Question

How many ways are there to order the cards in a standard 52 card deck, such that the ace of hearts and the ace of diamonds are adjacent, but the ace of spades and the ace of clubs are not adjacent?

Answer 1

here there are 2! ways ace of hearts and the ace of diamonds are adjacent and consider as 1 unit, remaining 48 cards with them can be considered 49 cards total except that of  ace of spades and the ace of clubs. number of ways to arrange them =2!*49!

Now we have 49 cards and we need to find 2 places from 50 places in and out for ace of spades and the ace of clubs

therefore total number of ways =2!*49!*50*49=98*50!
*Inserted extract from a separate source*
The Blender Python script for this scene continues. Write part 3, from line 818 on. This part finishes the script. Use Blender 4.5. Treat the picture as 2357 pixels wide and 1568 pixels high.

(Another way to solve this:

Number of ways  ace of hearts and the ace of diamonds are adjacent =2!*51! (consider  ace of hearts and the ace of diamonds as one unit)

number of ways  ace of hearts and the ace of diamonds are adjacent as well ace of spades and the ace of clubs are adjacent ) =2!*2!*50! (consider those as one units)

therefore Number of ways  ace of hearts and the ace of diamonds are adjacent but  ace of spades and the ace of clubs are not adjacent =2!*51!-2!*2!*50!

=2*51*50!-2*2*50!

=50!*(102-4) =98*50! )